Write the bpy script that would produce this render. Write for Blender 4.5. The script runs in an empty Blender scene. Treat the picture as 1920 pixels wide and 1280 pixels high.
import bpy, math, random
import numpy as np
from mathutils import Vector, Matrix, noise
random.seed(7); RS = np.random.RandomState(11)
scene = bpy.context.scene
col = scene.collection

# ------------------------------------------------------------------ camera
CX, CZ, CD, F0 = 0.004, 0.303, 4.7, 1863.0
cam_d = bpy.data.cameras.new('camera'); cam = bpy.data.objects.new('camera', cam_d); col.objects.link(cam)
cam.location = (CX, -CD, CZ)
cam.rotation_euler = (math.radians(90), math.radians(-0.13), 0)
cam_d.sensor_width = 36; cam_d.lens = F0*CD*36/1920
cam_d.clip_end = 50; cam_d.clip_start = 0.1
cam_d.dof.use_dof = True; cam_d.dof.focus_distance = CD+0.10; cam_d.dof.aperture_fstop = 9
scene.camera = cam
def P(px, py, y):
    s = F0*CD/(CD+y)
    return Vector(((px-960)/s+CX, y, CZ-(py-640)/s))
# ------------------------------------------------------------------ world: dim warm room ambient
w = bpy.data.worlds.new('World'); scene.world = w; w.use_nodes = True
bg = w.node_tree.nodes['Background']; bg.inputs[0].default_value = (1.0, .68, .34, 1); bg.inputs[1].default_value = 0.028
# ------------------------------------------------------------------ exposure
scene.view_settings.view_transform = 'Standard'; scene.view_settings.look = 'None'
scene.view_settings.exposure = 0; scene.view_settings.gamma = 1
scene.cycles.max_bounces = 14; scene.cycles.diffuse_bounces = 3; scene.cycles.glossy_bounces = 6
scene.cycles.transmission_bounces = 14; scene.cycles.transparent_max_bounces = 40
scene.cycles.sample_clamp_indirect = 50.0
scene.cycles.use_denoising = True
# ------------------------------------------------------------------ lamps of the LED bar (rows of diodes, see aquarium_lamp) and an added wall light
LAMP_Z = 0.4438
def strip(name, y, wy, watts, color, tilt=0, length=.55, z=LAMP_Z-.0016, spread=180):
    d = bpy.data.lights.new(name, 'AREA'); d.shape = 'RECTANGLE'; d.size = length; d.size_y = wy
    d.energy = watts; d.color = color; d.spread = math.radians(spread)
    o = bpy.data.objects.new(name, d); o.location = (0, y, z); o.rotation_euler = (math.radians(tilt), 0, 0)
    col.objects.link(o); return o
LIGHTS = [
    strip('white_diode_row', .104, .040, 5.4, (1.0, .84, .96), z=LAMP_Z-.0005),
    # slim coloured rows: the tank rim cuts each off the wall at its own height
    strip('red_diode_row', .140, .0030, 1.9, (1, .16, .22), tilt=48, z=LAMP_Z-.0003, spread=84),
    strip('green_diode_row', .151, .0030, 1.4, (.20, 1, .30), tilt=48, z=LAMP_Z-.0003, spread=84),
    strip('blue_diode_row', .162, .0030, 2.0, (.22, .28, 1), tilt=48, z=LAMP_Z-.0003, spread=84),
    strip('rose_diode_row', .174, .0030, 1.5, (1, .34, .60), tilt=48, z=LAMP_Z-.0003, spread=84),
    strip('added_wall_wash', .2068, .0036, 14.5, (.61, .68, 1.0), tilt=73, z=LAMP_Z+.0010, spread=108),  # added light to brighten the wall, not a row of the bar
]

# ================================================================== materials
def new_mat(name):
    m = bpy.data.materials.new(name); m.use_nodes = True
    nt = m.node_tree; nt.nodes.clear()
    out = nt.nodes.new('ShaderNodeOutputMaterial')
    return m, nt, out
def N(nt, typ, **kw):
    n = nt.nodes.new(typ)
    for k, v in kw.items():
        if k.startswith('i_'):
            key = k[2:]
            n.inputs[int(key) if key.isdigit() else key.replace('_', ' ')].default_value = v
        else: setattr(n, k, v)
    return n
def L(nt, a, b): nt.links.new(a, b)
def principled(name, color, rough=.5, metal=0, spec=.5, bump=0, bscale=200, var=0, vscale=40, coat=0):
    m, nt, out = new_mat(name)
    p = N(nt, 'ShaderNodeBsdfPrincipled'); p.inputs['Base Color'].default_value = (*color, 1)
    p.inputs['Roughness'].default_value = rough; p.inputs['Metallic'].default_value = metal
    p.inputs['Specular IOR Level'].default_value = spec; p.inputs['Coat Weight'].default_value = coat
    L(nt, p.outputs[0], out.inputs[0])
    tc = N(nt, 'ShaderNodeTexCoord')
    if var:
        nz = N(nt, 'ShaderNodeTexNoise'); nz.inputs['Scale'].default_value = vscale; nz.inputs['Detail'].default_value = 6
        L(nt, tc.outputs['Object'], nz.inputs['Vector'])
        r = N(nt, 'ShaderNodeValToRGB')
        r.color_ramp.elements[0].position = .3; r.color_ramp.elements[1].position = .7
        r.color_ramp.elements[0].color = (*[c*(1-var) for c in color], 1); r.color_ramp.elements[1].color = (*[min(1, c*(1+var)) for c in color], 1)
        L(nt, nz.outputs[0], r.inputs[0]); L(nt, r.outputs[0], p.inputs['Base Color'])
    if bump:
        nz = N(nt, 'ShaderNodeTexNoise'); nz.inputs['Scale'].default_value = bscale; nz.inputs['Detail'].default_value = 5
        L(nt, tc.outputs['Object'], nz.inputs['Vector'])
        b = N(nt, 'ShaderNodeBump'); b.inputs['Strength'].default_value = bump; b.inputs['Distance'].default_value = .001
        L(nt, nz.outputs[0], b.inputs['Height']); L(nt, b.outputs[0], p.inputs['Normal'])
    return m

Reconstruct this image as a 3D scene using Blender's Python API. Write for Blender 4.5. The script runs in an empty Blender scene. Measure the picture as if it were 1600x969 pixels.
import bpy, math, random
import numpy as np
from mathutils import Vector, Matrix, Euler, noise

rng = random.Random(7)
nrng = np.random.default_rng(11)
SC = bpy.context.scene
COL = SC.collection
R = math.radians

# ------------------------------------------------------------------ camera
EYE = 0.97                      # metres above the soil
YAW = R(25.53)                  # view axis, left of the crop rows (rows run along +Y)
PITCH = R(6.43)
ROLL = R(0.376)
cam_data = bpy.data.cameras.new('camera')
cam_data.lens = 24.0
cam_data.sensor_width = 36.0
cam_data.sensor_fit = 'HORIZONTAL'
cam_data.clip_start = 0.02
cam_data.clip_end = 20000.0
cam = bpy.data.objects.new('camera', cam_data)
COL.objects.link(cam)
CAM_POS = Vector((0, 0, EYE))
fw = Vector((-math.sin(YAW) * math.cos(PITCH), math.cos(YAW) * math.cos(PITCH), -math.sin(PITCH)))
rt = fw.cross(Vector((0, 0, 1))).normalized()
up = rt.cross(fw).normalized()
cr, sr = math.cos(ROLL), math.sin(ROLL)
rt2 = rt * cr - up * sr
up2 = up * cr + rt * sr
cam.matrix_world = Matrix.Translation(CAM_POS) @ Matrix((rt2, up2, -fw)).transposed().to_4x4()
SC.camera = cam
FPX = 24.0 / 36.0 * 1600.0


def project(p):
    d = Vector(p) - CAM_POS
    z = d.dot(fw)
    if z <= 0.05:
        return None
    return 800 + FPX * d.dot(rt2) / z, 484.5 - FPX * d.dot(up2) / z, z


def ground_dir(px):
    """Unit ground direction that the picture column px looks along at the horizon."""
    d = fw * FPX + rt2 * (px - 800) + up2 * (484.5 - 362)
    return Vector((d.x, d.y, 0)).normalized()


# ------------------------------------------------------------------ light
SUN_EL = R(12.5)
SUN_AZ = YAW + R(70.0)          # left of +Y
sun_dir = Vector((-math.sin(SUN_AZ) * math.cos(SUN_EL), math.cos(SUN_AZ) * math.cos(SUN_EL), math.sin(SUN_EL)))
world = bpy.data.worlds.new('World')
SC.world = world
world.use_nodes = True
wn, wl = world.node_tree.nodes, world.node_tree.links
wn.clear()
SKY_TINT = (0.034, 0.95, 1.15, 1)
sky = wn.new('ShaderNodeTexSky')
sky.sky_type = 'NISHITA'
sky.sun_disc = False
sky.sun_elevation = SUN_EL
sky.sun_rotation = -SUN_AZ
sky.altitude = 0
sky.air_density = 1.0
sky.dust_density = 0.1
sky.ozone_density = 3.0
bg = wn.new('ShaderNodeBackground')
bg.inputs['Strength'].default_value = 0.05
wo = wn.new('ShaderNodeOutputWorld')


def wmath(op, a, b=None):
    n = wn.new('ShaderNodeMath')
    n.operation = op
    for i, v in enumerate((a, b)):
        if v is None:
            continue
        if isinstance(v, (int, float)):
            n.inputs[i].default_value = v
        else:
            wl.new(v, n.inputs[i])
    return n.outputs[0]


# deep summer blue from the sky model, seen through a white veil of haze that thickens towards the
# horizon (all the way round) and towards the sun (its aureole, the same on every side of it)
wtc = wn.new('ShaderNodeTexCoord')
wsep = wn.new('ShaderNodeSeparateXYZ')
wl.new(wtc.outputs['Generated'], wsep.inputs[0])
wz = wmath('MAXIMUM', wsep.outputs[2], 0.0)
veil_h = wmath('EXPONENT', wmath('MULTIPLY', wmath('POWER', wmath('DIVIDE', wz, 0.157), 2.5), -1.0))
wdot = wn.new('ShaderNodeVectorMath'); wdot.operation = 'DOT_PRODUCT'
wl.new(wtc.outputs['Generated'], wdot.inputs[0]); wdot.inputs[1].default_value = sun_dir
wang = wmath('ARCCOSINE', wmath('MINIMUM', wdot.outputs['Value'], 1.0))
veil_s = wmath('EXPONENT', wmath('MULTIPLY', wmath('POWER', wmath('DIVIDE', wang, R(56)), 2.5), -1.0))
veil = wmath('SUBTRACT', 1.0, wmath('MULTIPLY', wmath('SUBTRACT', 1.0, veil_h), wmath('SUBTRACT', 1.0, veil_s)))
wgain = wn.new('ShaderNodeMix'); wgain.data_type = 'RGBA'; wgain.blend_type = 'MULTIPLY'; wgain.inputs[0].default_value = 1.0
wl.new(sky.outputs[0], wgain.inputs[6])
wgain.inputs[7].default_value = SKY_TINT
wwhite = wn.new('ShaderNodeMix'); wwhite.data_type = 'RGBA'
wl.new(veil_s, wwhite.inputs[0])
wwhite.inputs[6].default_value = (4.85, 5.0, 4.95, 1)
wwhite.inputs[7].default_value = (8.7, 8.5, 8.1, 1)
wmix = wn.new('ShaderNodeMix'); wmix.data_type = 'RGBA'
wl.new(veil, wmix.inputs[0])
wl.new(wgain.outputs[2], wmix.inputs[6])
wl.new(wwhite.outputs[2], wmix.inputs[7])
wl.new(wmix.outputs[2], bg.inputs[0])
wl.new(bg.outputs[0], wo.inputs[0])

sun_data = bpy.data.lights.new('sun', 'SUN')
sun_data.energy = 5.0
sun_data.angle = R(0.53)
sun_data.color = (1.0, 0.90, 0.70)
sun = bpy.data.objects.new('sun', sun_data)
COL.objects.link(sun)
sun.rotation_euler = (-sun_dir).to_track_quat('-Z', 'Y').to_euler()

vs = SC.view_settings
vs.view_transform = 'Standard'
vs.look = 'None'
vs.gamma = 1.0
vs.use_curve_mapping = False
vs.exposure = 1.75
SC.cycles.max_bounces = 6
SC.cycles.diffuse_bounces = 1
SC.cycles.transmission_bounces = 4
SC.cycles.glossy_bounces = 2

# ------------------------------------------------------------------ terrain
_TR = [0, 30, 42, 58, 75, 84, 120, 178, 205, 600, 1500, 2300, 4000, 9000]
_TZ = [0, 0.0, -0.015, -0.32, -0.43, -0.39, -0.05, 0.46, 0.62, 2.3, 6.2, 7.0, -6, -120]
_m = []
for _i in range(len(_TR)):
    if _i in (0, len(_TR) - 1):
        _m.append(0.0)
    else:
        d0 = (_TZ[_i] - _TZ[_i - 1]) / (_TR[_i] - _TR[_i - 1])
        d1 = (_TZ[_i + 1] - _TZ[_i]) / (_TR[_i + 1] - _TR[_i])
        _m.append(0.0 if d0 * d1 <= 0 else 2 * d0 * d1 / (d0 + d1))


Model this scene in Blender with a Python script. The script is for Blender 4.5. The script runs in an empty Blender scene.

=-=-=-=-=

### Instructions to follow
Everything from the first line of the records above to the line containing "col = scene.collection", inclusive, should be repeated exactly; leave out the rest.

### Answer
Write the bpy script that would produce this render. Write for Blender 4.5. The script runs in an empty Blender scene. Treat the picture as 1920 pixels wide and 1280 pixels high.
import bpy, math, random
import numpy as np
from mathutils import Vector, Matrix, noise
random.seed(7); RS = np.random.RandomState(11)
scene = bpy.context.scene
col = scene.collection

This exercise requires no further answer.